--- THE REQUEST ---
Restate word for word the lines that begin the listing and end with the line holding "SC = bpy.context.scene; COL = SC.collection".

========

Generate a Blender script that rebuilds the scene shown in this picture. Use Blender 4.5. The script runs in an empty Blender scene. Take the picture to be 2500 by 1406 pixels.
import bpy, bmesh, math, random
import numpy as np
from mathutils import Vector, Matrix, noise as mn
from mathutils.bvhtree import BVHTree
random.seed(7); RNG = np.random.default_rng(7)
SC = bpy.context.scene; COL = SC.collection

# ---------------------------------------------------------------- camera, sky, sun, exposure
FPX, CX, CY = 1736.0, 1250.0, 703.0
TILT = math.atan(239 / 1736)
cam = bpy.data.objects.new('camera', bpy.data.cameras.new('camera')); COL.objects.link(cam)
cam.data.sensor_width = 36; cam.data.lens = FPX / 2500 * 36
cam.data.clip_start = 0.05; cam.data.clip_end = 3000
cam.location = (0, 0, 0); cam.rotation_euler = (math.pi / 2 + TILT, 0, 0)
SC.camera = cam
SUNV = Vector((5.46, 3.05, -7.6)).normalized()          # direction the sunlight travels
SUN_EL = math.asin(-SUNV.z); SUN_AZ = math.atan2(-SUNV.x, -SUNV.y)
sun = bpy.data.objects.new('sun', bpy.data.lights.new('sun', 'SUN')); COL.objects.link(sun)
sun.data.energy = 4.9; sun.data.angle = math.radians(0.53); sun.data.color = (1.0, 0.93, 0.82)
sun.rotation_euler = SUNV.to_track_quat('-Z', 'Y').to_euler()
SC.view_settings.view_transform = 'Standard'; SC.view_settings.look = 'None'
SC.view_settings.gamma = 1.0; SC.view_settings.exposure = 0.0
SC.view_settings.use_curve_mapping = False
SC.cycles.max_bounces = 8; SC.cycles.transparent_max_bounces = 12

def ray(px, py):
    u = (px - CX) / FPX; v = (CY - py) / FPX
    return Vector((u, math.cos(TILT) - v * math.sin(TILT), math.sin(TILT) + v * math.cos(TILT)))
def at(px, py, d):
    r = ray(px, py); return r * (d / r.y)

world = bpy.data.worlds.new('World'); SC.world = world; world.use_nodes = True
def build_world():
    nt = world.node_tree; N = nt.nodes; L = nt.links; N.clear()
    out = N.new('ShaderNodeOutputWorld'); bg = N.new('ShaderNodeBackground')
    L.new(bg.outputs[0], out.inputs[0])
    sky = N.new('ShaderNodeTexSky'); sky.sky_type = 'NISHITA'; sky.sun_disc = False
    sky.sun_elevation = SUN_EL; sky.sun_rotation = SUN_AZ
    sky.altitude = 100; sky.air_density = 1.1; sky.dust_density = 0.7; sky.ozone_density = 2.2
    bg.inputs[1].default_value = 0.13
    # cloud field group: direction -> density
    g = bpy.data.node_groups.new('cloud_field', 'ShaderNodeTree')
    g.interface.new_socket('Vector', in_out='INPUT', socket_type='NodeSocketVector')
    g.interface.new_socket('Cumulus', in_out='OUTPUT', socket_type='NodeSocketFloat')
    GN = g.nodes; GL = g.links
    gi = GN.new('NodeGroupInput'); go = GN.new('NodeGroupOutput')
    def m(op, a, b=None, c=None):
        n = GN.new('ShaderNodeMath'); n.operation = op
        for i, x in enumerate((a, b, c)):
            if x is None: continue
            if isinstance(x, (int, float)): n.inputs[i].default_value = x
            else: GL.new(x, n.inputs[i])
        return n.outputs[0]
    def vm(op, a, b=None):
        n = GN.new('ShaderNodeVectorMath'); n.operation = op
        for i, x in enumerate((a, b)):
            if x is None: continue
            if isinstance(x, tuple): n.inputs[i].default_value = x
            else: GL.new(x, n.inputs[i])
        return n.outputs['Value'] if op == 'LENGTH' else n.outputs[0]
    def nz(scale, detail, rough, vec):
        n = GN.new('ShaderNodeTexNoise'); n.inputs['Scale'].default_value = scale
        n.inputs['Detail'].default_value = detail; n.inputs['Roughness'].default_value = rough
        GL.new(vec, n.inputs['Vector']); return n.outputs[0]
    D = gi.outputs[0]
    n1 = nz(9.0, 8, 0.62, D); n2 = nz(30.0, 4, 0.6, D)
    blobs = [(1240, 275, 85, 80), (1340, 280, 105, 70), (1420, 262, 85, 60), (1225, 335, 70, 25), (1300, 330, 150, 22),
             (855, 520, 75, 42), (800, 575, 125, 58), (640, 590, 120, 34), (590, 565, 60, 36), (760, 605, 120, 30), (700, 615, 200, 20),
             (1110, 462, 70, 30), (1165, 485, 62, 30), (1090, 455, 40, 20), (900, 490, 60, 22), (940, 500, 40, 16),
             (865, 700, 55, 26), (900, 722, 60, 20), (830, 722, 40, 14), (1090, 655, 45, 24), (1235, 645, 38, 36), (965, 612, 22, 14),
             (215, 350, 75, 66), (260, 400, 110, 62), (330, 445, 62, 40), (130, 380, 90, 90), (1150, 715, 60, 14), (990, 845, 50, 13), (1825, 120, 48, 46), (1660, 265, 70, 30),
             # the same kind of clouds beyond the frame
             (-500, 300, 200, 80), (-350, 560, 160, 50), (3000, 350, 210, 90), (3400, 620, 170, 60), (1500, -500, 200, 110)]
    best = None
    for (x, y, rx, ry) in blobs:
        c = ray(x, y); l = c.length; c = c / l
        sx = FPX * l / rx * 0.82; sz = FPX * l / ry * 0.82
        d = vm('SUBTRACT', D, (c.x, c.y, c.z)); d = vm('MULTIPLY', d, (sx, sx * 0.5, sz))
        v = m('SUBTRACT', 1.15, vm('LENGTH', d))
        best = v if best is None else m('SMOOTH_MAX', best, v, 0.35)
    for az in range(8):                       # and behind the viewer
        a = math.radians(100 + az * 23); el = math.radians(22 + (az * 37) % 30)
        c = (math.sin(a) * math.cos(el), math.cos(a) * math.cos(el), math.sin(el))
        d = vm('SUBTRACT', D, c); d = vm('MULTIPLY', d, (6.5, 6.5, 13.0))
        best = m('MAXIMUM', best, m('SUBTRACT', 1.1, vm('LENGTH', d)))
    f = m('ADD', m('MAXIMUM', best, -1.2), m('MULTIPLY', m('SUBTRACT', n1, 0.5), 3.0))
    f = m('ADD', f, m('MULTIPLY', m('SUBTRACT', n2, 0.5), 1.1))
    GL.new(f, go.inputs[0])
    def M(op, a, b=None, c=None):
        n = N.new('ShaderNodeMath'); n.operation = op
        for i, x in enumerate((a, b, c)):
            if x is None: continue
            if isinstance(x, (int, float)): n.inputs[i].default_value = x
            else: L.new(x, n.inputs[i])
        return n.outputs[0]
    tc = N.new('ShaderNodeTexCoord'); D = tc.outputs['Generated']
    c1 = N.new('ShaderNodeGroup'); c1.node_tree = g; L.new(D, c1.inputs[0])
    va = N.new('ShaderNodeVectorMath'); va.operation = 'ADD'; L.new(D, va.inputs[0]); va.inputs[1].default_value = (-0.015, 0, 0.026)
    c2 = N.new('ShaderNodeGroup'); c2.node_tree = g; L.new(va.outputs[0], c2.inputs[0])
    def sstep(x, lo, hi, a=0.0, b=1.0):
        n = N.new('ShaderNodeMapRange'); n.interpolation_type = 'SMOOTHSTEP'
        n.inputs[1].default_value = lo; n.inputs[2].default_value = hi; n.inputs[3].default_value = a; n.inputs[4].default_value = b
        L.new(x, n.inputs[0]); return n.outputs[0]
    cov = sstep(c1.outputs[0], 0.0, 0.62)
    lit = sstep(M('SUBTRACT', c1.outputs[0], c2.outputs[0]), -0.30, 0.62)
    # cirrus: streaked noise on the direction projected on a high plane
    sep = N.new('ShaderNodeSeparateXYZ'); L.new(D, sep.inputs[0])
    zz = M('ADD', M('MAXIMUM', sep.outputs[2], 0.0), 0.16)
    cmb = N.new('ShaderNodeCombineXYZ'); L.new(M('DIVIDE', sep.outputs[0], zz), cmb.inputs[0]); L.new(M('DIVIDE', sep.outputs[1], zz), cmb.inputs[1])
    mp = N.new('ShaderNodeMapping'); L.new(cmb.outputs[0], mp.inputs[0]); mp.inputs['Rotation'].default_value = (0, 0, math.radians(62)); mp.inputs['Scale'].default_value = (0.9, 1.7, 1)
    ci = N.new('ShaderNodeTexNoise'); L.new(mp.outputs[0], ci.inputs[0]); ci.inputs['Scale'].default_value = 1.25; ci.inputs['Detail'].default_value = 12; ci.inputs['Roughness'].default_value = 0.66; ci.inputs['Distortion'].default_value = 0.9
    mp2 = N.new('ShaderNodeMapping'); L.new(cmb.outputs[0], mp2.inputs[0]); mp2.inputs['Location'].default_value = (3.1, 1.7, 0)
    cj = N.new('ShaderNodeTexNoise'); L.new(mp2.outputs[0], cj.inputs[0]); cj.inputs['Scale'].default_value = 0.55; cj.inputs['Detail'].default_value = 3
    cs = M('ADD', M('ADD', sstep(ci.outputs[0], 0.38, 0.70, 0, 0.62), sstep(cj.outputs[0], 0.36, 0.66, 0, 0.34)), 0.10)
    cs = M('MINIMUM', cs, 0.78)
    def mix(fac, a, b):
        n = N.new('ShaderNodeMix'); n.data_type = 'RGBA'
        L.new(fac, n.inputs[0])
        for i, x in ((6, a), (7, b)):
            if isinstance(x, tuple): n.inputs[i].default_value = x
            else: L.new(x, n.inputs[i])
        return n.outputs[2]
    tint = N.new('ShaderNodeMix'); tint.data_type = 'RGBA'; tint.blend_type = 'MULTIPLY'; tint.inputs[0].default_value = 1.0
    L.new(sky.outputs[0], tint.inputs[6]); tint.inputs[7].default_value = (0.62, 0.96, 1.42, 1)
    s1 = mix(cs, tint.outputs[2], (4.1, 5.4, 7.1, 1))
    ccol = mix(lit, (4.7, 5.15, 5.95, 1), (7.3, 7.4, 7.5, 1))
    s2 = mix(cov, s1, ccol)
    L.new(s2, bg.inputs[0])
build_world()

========

--- RESPONSE ---
Generate a Blender script that rebuilds the scene shown in this picture. Use Blender 4.5. The script runs in an empty Blender scene. Take the picture to be 2500 by 1406 pixels.
import bpy, bmesh, math, random
import numpy as np
from mathutils import Vector, Matrix, noise as mn
from mathutils.bvhtree import BVHTree
random.seed(7); RNG = np.random.default_rng(7)
SC = bpy.context.scene; COL = SC.collection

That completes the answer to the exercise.